Toutefois, la politique de « hindutvaisation » de l’Inde connaît une accélération ininterrompue depuis le second mandat de Modi. Au Karnataka (État dont Bangalore est la capitale), un nouveau conflit opposant des étudiantes voilées et leurs universités a récemment éclaté : plusieurs d’entre ces dernières ont du jour au lendemain fermé leurs portes aux jeunes femmes arborant un hijab[14]. Non seulement cette interdiction est anticonstitutionnelle, mais elle représente surtout l’une des premières menaces directes contre la liberté religieuse des musulmans indiens.
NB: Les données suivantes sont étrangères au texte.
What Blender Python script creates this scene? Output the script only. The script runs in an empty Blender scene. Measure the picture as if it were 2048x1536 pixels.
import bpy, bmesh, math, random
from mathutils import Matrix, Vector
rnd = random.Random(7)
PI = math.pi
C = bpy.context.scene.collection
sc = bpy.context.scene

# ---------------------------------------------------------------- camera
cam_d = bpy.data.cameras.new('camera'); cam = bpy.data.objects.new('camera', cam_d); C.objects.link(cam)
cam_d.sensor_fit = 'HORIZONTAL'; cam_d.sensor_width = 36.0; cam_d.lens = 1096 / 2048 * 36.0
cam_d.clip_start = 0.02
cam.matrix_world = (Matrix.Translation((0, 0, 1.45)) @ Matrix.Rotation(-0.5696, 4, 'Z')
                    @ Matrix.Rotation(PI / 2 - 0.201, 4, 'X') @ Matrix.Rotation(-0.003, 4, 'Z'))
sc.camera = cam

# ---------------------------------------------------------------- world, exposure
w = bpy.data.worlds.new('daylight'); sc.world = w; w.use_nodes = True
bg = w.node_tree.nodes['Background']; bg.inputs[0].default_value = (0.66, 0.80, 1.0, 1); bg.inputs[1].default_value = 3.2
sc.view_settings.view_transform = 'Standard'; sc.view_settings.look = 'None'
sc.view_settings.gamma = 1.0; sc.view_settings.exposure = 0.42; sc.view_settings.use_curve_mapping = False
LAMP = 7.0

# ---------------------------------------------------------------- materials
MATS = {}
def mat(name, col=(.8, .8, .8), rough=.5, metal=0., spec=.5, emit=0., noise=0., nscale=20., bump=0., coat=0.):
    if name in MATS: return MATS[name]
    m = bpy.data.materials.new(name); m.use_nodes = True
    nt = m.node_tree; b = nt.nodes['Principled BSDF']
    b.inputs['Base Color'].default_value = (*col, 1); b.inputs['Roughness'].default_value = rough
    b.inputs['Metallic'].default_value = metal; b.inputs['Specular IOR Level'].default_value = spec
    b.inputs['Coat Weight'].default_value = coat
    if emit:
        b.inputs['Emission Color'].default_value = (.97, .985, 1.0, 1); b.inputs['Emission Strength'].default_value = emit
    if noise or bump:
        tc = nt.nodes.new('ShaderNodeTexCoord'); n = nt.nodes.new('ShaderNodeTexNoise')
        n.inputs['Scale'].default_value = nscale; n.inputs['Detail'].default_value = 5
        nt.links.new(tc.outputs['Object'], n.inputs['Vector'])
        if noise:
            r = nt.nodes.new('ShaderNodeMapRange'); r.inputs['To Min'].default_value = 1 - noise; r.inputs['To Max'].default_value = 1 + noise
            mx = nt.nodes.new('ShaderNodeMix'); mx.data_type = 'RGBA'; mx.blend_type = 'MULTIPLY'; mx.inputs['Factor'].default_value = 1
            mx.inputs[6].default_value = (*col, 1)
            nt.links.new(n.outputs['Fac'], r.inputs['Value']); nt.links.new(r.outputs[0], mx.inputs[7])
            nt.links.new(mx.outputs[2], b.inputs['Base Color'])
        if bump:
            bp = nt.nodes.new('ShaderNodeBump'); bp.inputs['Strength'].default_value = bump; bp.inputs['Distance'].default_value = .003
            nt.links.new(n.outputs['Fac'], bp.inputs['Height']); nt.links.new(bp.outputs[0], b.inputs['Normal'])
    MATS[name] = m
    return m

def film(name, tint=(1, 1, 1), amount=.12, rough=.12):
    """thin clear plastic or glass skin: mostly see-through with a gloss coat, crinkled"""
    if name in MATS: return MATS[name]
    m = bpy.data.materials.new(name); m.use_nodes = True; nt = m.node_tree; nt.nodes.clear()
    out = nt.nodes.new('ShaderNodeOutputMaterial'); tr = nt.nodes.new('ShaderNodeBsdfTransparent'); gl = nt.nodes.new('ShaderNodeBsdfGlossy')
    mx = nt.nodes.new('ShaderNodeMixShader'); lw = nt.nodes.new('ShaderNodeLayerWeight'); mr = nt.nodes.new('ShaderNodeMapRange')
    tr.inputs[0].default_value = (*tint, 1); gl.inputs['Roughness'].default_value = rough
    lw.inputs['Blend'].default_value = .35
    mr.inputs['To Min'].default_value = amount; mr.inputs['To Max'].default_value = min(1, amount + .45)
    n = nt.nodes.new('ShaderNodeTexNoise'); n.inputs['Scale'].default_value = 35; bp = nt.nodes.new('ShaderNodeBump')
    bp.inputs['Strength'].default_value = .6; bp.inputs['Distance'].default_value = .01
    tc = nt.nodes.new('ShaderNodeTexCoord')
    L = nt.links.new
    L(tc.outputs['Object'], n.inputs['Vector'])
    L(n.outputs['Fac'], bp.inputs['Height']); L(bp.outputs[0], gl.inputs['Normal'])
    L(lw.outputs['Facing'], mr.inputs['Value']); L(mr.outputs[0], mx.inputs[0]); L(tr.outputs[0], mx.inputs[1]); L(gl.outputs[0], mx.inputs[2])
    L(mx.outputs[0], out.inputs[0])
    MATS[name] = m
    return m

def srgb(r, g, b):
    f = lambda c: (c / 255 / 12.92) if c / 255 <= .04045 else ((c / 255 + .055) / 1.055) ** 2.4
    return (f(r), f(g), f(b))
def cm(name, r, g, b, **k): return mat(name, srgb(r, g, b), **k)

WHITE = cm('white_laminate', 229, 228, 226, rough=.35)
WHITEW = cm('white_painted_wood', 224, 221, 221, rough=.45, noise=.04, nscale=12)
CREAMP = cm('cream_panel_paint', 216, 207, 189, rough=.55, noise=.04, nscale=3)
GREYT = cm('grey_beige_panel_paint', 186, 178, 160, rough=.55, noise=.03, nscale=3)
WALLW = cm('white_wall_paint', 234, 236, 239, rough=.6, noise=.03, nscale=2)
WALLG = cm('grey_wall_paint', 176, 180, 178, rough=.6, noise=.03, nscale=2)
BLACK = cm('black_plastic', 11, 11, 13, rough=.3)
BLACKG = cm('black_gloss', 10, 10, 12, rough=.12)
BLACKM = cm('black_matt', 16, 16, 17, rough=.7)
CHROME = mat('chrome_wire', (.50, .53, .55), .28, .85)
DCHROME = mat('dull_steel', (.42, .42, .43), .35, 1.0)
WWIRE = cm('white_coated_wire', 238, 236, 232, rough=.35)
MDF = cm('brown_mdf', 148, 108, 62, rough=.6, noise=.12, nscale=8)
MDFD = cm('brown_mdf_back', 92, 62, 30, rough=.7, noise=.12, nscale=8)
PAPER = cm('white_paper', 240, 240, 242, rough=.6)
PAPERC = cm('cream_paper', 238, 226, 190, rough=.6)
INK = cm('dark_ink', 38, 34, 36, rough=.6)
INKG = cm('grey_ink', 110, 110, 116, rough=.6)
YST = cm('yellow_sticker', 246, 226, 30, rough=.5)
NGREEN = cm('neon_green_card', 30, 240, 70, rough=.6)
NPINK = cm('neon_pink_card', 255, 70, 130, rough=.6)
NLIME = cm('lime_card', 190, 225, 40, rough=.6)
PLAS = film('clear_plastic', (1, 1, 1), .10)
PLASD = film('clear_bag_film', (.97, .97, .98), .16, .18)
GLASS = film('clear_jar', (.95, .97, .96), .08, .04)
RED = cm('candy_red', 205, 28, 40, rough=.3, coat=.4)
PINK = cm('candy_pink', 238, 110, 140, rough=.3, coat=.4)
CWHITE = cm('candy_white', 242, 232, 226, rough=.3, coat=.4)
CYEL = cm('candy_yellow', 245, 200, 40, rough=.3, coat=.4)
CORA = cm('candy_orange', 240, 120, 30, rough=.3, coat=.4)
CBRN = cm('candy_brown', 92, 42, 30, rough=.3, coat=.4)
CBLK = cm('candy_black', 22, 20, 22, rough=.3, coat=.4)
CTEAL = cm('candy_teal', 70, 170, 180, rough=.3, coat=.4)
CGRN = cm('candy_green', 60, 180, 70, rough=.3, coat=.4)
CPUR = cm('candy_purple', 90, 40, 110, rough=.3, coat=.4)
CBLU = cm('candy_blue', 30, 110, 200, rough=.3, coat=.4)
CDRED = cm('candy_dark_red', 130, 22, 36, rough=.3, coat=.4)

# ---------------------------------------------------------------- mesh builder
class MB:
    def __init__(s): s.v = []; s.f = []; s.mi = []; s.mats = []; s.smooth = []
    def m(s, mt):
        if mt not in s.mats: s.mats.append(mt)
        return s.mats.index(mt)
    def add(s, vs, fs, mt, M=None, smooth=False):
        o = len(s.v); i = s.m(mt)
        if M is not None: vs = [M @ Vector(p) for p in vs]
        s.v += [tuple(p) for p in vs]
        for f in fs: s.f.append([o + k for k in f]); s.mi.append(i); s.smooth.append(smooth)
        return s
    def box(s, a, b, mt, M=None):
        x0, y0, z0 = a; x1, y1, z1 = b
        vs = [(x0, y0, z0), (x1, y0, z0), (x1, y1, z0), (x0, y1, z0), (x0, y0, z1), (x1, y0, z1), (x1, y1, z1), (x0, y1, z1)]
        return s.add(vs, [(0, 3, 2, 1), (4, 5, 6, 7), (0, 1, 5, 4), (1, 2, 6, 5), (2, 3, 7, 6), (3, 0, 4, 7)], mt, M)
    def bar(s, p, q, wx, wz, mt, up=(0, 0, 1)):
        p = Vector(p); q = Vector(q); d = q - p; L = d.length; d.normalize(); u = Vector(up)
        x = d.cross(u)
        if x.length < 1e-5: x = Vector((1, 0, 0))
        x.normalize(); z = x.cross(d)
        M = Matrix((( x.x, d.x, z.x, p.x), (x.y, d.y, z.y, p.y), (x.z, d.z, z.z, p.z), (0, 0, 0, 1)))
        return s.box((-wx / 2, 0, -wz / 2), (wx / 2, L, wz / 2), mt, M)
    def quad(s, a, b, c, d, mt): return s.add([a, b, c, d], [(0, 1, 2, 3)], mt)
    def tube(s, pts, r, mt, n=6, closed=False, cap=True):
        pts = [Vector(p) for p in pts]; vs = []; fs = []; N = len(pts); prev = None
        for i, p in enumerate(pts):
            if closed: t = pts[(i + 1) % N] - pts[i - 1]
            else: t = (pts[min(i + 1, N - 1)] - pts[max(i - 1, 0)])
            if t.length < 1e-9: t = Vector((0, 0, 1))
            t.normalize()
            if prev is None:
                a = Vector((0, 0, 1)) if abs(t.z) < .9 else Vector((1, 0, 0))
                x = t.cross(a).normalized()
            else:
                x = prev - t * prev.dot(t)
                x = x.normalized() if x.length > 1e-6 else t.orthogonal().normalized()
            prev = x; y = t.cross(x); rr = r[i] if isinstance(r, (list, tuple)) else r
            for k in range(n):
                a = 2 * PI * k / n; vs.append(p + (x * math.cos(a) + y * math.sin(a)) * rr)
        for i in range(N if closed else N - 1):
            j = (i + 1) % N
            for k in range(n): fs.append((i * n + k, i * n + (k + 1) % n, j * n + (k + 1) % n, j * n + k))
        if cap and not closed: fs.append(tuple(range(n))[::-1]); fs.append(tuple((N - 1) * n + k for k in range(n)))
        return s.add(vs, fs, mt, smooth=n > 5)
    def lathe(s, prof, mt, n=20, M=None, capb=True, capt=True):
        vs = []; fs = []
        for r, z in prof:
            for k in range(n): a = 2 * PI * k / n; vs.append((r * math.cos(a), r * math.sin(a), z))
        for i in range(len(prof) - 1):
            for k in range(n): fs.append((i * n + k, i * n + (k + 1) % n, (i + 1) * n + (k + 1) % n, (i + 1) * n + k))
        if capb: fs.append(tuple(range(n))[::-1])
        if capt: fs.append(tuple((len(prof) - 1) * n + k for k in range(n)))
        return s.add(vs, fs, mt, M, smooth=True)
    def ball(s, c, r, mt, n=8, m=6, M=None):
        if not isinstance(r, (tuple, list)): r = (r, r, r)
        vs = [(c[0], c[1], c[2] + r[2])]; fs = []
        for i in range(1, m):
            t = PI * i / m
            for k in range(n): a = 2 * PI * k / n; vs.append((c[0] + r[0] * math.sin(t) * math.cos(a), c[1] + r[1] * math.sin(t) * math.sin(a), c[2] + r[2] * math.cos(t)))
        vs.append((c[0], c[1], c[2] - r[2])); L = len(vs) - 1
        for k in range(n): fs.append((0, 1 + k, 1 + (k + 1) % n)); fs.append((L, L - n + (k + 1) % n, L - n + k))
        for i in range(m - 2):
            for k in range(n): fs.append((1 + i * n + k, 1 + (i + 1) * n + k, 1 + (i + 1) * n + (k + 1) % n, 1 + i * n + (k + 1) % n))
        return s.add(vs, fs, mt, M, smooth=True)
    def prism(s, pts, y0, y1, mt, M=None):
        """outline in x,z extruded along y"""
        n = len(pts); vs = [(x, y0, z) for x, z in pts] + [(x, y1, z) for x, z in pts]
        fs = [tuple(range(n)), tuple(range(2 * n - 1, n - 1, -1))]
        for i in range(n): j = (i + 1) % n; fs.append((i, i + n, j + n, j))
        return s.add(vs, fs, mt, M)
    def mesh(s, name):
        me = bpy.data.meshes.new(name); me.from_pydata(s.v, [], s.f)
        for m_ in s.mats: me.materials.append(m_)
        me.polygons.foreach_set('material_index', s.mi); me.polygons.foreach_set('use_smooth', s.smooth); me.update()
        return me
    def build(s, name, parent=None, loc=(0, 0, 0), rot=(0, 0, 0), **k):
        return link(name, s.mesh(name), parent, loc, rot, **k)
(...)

Même si elle n’a pas (encore) été validée par l’appareil législatif, elle s’inscrit dans un contexte où l’humiliation de la minorité musulmane représente un pilier central de la politique de « hindutvaisation » du pays[15] : en témoigne un autre exemple récent, celui de la création d’une fausse application[16] qui propose d’acheter des femmes musulmanes aux enchères comme esclaves[17]. Les effets à terme sur les musulmans sont pour l’heure peu prévisibles, mais le sentiment d’indignation semble si largement partagé parmi eux qu’une fois encore il n’est pas certain que le régime d’intensité religieuse représente une variable significative influant sur le mode éventuel de (non-)mobilisation.